Task instructions
Provide an exact copy of the data, excluding the images.

Dataset excerpt
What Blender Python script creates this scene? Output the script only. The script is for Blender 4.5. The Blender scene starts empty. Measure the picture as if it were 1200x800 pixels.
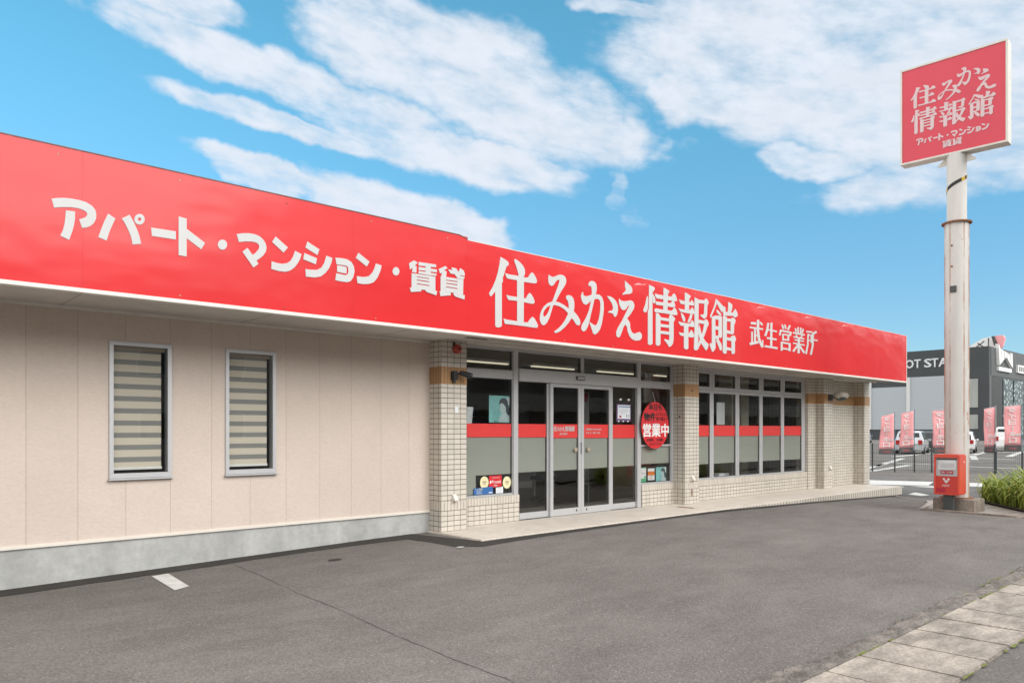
import bpy, bmesh, math, random
from mathutils import Vector, Matrix
R = math.radians
random.seed(7)
scene = bpy.context.scene
col = scene.collection

# ---------------------------------------------------------------- camera
CAMX, CAMY, CAMH = -6.346, -8.353, 1.4
YAW = R(47.433)
cd = bpy.data.cameras.new('camera'); cam = bpy.data.objects.new('camera', cd); col.objects.link(cam)
cam.location = (CAMX, CAMY, CAMH); cam.rotation_euler = (R(90), 0, YAW - R(90))
cd.sensor_fit = 'HORIZONTAL'; cd.sensor_width = 36.0; cd.lens = 890 / 1200 * 36.0
cd.shift_y = 104 / 1200; cd.clip_start = 0.05; cd.clip_end = 2000
scene.camera = cam
vs = scene.view_settings
vs.view_transform = 'Standard'; vs.look = 'None'; vs.exposure = 1.0; vs.gamma = 1.0; vs.use_curve_mapping = False
try:
    scene.cycles.max_bounces = 8; scene.cycles.transparent_max_bounces = 16
    scene.cycles.caustics_reflective = False; scene.cycles.caustics_refractive = False
except Exception:
    pass

# ---------------------------------------------------------------- node helper
class NG:
    def __init__(s, nt):
        s.nt = nt
    def n(s, t, **k):
        nd = s.nt.nodes.new(t)
        for a, b in k.items(): setattr(nd, a, b)
        return nd
    def put(s, sock, v):
        if isinstance(v, bpy.types.NodeSocket): s.nt.links.new(v, sock)
        elif v is not None: sock.default_value = v
    def m(s, op, a, b=None, c=None, clamp=False):
        nd = s.n('ShaderNodeMath', operation=op); nd.use_clamp = clamp
        for i, v in enumerate((a, b, c)):
            if v is not None: s.put(nd.inputs[i], v)
        return nd.outputs[0]
    def ss(s, x, lo, hi, a=0.0, b=1.0):
        nd = s.n('ShaderNodeMapRange', interpolation_type='SMOOTHSTEP')
        for i, v in enumerate((x, lo, hi, a, b)): s.put(nd.inputs[i], v)
        return nd.outputs[0]
    def noise(s, vec, scale, detail=3.0, rough=0.55, out=0):
        nd = s.n('ShaderNodeTexNoise'); s.put(nd.inputs['Vector'], vec)
        s.put(nd.inputs['Scale'], scale); s.put(nd.inputs['Detail'], detail); s.put(nd.inputs['Roughness'], rough)
        return nd.outputs[out]
    def mix(s, f, a, b, mode='MIX'):
        nd = s.n('ShaderNodeMix', data_type='RGBA', blend_type=mode)
        s.put(nd.inputs[0], f); s.put(nd.inputs[6], c4(a)); s.put(nd.inputs[7], c4(b))
        return nd.outputs[2]
    def vmul(s, v, k):
        nd = s.n('ShaderNodeVectorMath', operation='MULTIPLY'); s.put(nd.inputs[0], v); nd.inputs[1].default_value = k
        return nd.outputs[0]
    def xyz(s, v):
        nd = s.n('ShaderNodeSeparateXYZ'); s.put(nd.inputs[0], v); return nd.outputs
    def comb(s, x, y, z):
        nd = s.n('ShaderNodeCombineXYZ')
        for i, v in enumerate((x, y, z)): s.put(nd.inputs[i], v)
        return nd.outputs[0]
def c4(c):
    if isinstance(c, (tuple, list)) and len(c) == 3: return (*c, 1.0)
    return c

# ---------------------------------------------------------------- sky
SUN_EL, SUN_AZ = R(31), R(-78)          # azimuth of the direction TOWARDS the sun, measured from +X
w = bpy.data.worlds.new('World'); scene.world = w; w.use_nodes = True
nt = w.node_tree; nt.nodes.clear(); g = NG(nt)
sky = g.n('ShaderNodeTexSky', sky_type='NISHITA', sun_disc=False)
sky.sun_elevation = SUN_EL; sky.sun_rotation = R(90) - SUN_AZ
sky.air_density = 1.0; sky.dust_density = 0.3; sky.ozone_density = 1.6
gen = g.n('ShaderNodeTexCoord').outputs['Generated']
dx, dy, dz = g.xyz(gen)[:]
C_, S_ = math.cos(YAW), math.sin(YAW)
fwd = g.m('ADD', g.m('MULTIPLY', dx, C_), g.m('MULTIPLY', dy, S_))
rgt = g.m('SUBTRACT', g.m('MULTIPLY', dx, S_), g.m('MULTIPLY', dy, C_))
az = g.m('ARCTAN2', rgt, fwd); el = g.m('ARCSINE', dz)
# streaky high cloud: noise in a space stretched along the drift of the cloud
ca, sa = math.cos(R(-13)), math.sin(R(-13))
su = g.m('ADD', g.m('MULTIPLY', az, ca), g.m('MULTIPLY', el, sa))
sv = g.m('ADD', g.m('MULTIPLY', az, -sa), g.m('MULTIPLY', el, ca))
p1 = g.comb(g.m('MULTIPLY', su, 3.2), g.m('MULTIPLY', sv, 11.0), 3.7)
n_big = g.noise(p1, 1.6, 6.0, 0.62)
p2 = g.comb(g.m('MULTIPLY', su, 9.0), g.m('MULTIPLY', sv, 20.0), 1.1)
n_fine = g.noise(p2, 2.2, 6.0, 0.58)
# the cloud banks of that afternoon: (azimuth, elevation, half lengths, tilt)
def ae(x, y):
    return math.atan((x - 600) / 890), math.atan((504 - y) / math.hypot(890, x - 600))
BANKS = [((215, 5), 85, 17, 3, 1.0), ((330, 92), 200, 27, 12, 1.0), ((470, 55), 130, 55, 14, 1.0), ((600, 110), 170, 62, 17, 1.0), ((700, 152), 85, 32, 18, .95),
         ((330, 148), 150, 13, 10, .9), ((520, 180), 175, 27, 12, 1.0), ((625, 203), 70, 16, 6, .8), ((330, 205), 115, 12, 13, .9), ((470, 248), 135, 27, 13, 1.15), ((545, 272), 60, 26, 14, 1.0), ((300, 212), 60, 14, 12, .9),
         ((980, 55), 240, 88, 8, 1.1), ((855, 112), 95, 48, 20, 1.0), ((950, 188), 70, 20, 14, .8), ((1130, 140), 150, 62, 6, 1.0), ((1105, 207), 125, 27, -2, .85), ((745, 228), 12, 32, -20, .42), ((735, 6), 70, 9, 8, .7)]
wz = g.n('ShaderNodeTexNoise'); g.put(wz.inputs['Vector'], gen); wz.inputs['Scale'].default_value = 9.0; wz.inputs['Detail'].default_value = 4.0; wz.inputs['Roughness'].default_value = 0.6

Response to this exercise
What Blender Python script creates this scene? Output the script only. The script is for Blender 4.5. The Blender scene starts empty. Measure the picture as if it were 1200x800 pixels.
import bpy, bmesh, math, random
from mathutils import Vector, Matrix
R = math.radians
random.seed(7)
scene = bpy.context.scene
col = scene.collection

# ---------------------------------------------------------------- camera
CAMX, CAMY, CAMH = -6.346, -8.353, 1.4
YAW = R(47.433)
cd = bpy.data.cameras.new('camera'); cam = bpy.data.objects.new('camera', cd); col.objects.link(cam)
cam.location = (CAMX, CAMY, CAMH); cam.rotation_euler = (R(90), 0, YAW - R(90))
cd.sensor_fit = 'HORIZONTAL'; cd.sensor_width = 36.0; cd.lens = 890 / 1200 * 36.0
cd.shift_y = 104 / 1200; cd.clip_start = 0.05; cd.clip_end = 2000
scene.camera = cam
vs = scene.view_settings
vs.view_transform = 'Standard'; vs.look = 'None'; vs.exposure = 1.0; vs.gamma = 1.0; vs.use_curve_mapping = False
try:
    scene.cycles.max_bounces = 8; scene.cycles.transparent_max_bounces = 16
    scene.cycles.caustics_reflective = False; scene.cycles.caustics_refractive = False
except Exception:
    pass

# ---------------------------------------------------------------- node helper
class NG:
    def __init__(s, nt):
        s.nt = nt
    def n(s, t, **k):
        nd = s.nt.nodes.new(t)
        for a, b in k.items(): setattr(nd, a, b)
        return nd
    def put(s, sock, v):
        if isinstance(v, bpy.types.NodeSocket): s.nt.links.new(v, sock)
        elif v is not None: sock.default_value = v
    def m(s, op, a, b=None, c=None, clamp=False):
        nd = s.n('ShaderNodeMath', operation=op); nd.use_clamp = clamp
        for i, v in enumerate((a, b, c)):
            if v is not None: s.put(nd.inputs[i], v)
        return nd.outputs[0]
    def ss(s, x, lo, hi, a=0.0, b=1.0):
        nd = s.n('ShaderNodeMapRange', interpolation_type='SMOOTHSTEP')
        for i, v in enumerate((x, lo, hi, a, b)): s.put(nd.inputs[i], v)
        return nd.outputs[0]
    def noise(s, vec, scale, detail=3.0, rough=0.55, out=0):
        nd = s.n('ShaderNodeTexNoise'); s.put(nd.inputs['Vector'], vec)
        s.put(nd.inputs['Scale'], scale); s.put(nd.inputs['Detail'], detail); s.put(nd.inputs['Roughness'], rough)
        return nd.outputs[out]
    def mix(s, f, a, b, mode='MIX'):
        nd = s.n('ShaderNodeMix', data_type='RGBA', blend_type=mode)
        s.put(nd.inputs[0], f); s.put(nd.inputs[6], c4(a)); s.put(nd.inputs[7], c4(b))
        return nd.outputs[2]
    def vmul(s, v, k):
        nd = s.n('ShaderNodeVectorMath', operation='MULTIPLY'); s.put(nd.inputs[0], v); nd.inputs[1].default_value = k
        return nd.outputs[0]
    def xyz(s, v):
        nd = s.n('ShaderNodeSeparateXYZ'); s.put(nd.inputs[0], v); return nd.outputs
    def comb(s, x, y, z):
        nd = s.n('ShaderNodeCombineXYZ')
        for i, v in enumerate((x, y, z)): s.put(nd.inputs[i], v)
        return nd.outputs[0]
def c4(c):
    if isinstance(c, (tuple, list)) and len(c) == 3: return (*c, 1.0)
    return c

# ---------------------------------------------------------------- sky
SUN_EL, SUN_AZ = R(31), R(-78)          # azimuth of the direction TOWARDS the sun, measured from +X
w = bpy.data.worlds.new('World'); scene.world = w; w.use_nodes = True
nt = w.node_tree; nt.nodes.clear(); g = NG(nt)
sky = g.n('ShaderNodeTexSky', sky_type='NISHITA', sun_disc=False)
sky.sun_elevation = SUN_EL; sky.sun_rotation = R(90) - SUN_AZ
sky.air_density = 1.0; sky.dust_density = 0.3; sky.ozone_density = 1.6
gen = g.n('ShaderNodeTexCoord').outputs['Generated']
dx, dy, dz = g.xyz(gen)[:]
C_, S_ = math.cos(YAW), math.sin(YAW)
fwd = g.m('ADD', g.m('MULTIPLY', dx, C_), g.m('MULTIPLY', dy, S_))
rgt = g.m('SUBTRACT', g.m('MULTIPLY', dx, S_), g.m('MULTIPLY', dy, C_))
az = g.m('ARCTAN2', rgt, fwd); el = g.m('ARCSINE', dz)
# streaky high cloud: noise in a space stretched along the drift of the cloud
ca, sa = math.cos(R(-13)), math.sin(R(-13))
su = g.m('ADD', g.m('MULTIPLY', az, ca), g.m('MULTIPLY', el, sa))
sv = g.m('ADD', g.m('MULTIPLY', az, -sa), g.m('MULTIPLY', el, ca))
p1 = g.comb(g.m('MULTIPLY', su, 3.2), g.m('MULTIPLY', sv, 11.0), 3.7)
n_big = g.noise(p1, 1.6, 6.0, 0.62)
p2 = g.comb(g.m('MULTIPLY', su, 9.0), g.m('MULTIPLY', sv, 20.0), 1.1)
n_fine = g.noise(p2, 2.2, 6.0, 0.58)
# the cloud banks of that afternoon: (azimuth, elevation, half lengths, tilt)
def ae(x, y):
    return math.atan((x - 600) / 890), math.atan((504 - y) / math.hypot(890, x - 600))
BANKS = [((215, 5), 85, 17, 3, 1.0), ((330, 92), 200, 27, 12, 1.0), ((470, 55), 130, 55, 14, 1.0), ((600, 110), 170, 62, 17, 1.0), ((700, 152), 85, 32, 18, .95),
         ((330, 148), 150, 13, 10, .9), ((520, 180), 175, 27, 12, 1.0), ((625, 203), 70, 16, 6, .8), ((330, 205), 115, 12, 13, .9), ((470, 248), 135, 27, 13, 1.15), ((545, 272), 60, 26, 14, 1.0), ((300, 212), 60, 14, 12, .9),
         ((980, 55), 240, 88, 8, 1.1), ((855, 112), 95, 48, 20, 1.0), ((950, 188), 70, 20, 14, .8), ((1130, 140), 150, 62, 6, 1.0), ((1105, 207), 125, 27, -2, .85), ((745, 228), 12, 32, -20, .42), ((735, 6), 70, 9, 8, .7)]
wz = g.n('ShaderNodeTexNoise'); g.put(wz.inputs['Vector'], gen); wz.inputs['Scale'].default_value = 9.0; wz.inputs['Detail'].default_value = 4.0; wz.inputs['Roughness'].default_value = 0.6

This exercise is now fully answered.